Coming Home to the Canyon

Melissa Lemire made her way through the gate, past Antenna, and took a sharp turn to drive through the Frio River for the first time in 24 years. The last time Lemire made this drive, she was heading toward Echo Valley as a staffer in the Summer of 1991. Before that, she was an LLYC camper at both Singing Hills and Echo Valley. And in 2016, Family Camp called her home to the Canyon once again.

“After my summer on staff, I thought I’d never have the chance to come back,” said Lemire. “Then, years later, I heard the Foundation had started a camp for families, and I thought, ‘This is my chance.'”

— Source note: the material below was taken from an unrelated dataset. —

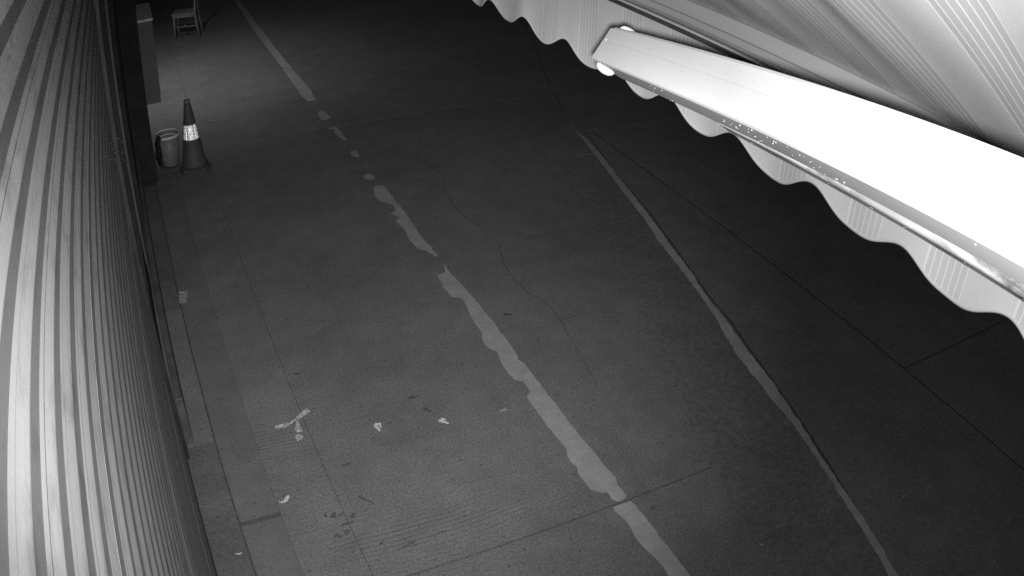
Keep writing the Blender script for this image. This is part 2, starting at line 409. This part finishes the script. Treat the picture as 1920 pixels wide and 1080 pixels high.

Lemire had no idea what to expect from camp this time around. Two decades is a long time, but Lemire said she “came in and found the Canyon felt exactly the same as it did before. There were updates and now Headwaters exists, but the Foundation had been so respectful of the land. It hadn’t been taken advantage of or overdeveloped. It even smelled the same way it always had.”

Of course, the major difference for Lemire was having her kids, Zach and Sophie, at camp with her. Unfortunately, her husband, Bo Lemire, was unable to join them due to summertime being the busy season in his career managing sales for a learning software company. So Lemire turned Family Camp into a special mom-and-kids tradition for the next several summers. “We were disappointed we wouldn’t all be together, but then my kids had my absolute, undivided attention. It made me feel closer to them, and it made them closer to each other,” Lemire said.

“Family Camp creates this space where
all you have to do is show up.”

She once happened upon Zach and Sophie sitting around the big firepit where they had moved chairs together to face Circle Bluff. “They were sitting so close that their hands were touching,” Lemire recalled with tears in her voice. “I wanted to go over there, but it was clear they were having such a deep conversation that I couldn’t interrupt the moment.”

Lemire knows better than most to not take those sweet Family Camp moments for granted. In May of 2019, what started out as bothersome abdominal pain that Lemire shrugged off as kidney stones, an ultrasound revealed to be a massive blood clot. A blood clot that was cutting off circulation to her liver, spleen, and intestines. Over the next month, Lemire would start blood thinners, have the clot broken down and vacuumed out, and then do it all over again when the clot came back in a matter of days.

This unexpected health crisis meant Lemire’s family almost didn’t make it to the Canyon that summer. However, she took a chance on coming down to Headwaters amidst all the uncertainty and has no regrets.

“My kids had been so spooked by everything that happened, and camp was really healing for us… my son wasn’t even afraid to flip my kayak over,” she laughed. “We were playing together again, after a period where things had gotten so serious.”

Play is a huge part of Family Camp. More than one dad can be seen enjoying the basketball court or water slide as much as their kiddos do—if not more. Lemire believes this playful spirit that provides such healing comes from the peace and comfort people experience in a place with no judgements or expectations.

“This playful spirit that provides such healing comes from the peace and comfort people experience in a place with no judgements or expectations.”

“Family Camp creates this space where all you have to do is show up,” Lemire said. “There are kids crawling on stage during Roundup, and some people choose not to participate in all the activities… You don’t have to be the perfect family.”

“This playful spirit that provides such healing comes from the peace and comfort people experience in a place with no judgements or expectations.” After working in trauma-based mental health care for nearly 20 years, Lemire followed a new calling in 2018 as a lactation and mother-care consultant, where she brought this aspect of her camp experience into the work she does with new moms.

“I tried to create a space for these moms to come in and grapple with whatever they were experiencing and feeling, where all they need to do is just show up,” said Lemire. “They don’t need to worry about if their baby is fussy, if they are struggling with depression, or if they are out of shape… I want them to feel loved and accepted by me and by each other.”

Lemire passed on her soft spot for Family Camp to her children. Zach Lemire served as a counselor at Headwaters in 2022, and Sofie Lemire joined work Crew for summer 2023.

Now for many summers to come, the Canyon will continue to say, “Welcome home, Lemire family.”